3 Ekim 2012 Çarşamba

sshh dansedelim mi??

çok iyi danseden biriymiş gibi çok sevdiğim salınımlı şarkılarda dansa kalkasım gelio, keşke biri dansa kaldırsa falan diye iç geçiriyorum -  ki normalde slow dans diyince aklıma hep 80'lerin sünnet düğünleri gelir - ki zaten ben de slow danstan hiç hazetmem - ki zaten dans da edemem - ki sanırım bende ritm bozukluğu var.. hareketli şarkılarda nispeten karambole gidiyor da slow'da hiç şansım yok..
aşağıdaki şarkıyı tüm ninja kaplumbağalara armağan ediyorum, en çok da splinter'a..
hmmmm evet küçükken splinter'dan hoşlaniodum biraz, ne var!!

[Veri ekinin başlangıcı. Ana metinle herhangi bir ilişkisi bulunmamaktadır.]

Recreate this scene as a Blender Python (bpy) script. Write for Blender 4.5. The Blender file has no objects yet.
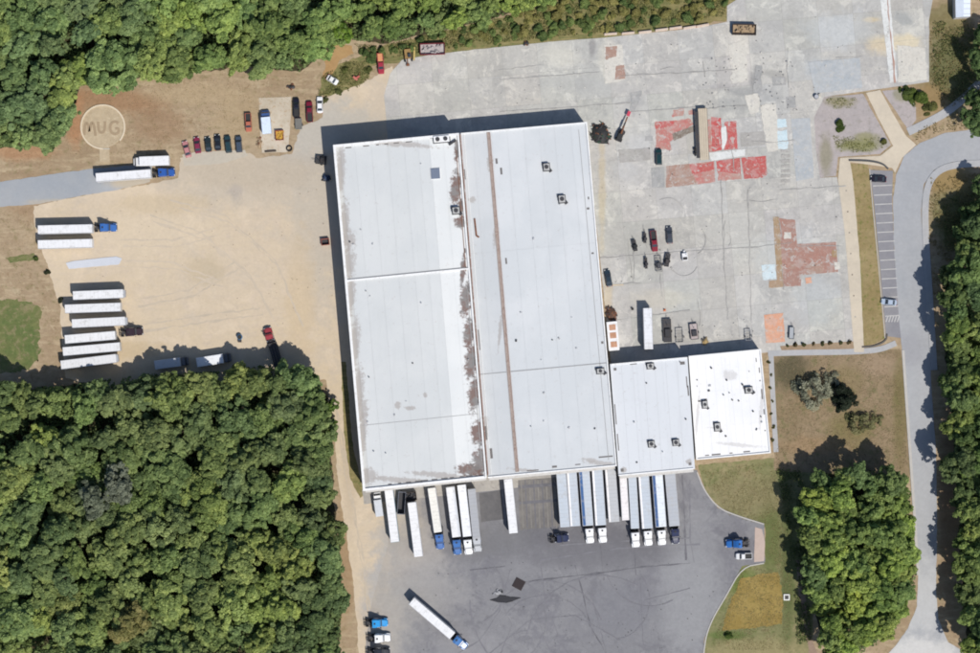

Bu aralar en çok da bu şarkıda dansa kalkasım var..
iyiki annie gibi sesim yok, bütün gün susmazdım, sesim kısılana, ses tellerim aşınana kadar bağrırdım..
ama işte aramızdaki fark da bu sanırım, o bağarmio?!?!
anlamadım da neden bağarmadığını, sesi de müsait halbuki.. deli mi ne?!?!


1 Ekim 2012 Pazartesi

meraba betmen..

1 ekim itibariyle hava kendini yine gotham city'e bağladı..

bu havalarda benim aklıma hemen betmen gelio..
aslında latex giyen erkekler ilgimi pek çekmez ama betmen'in asi ve serseri bi havası var ve sanırım bundan dolayı betmen'den biraz hoşlanıyorum..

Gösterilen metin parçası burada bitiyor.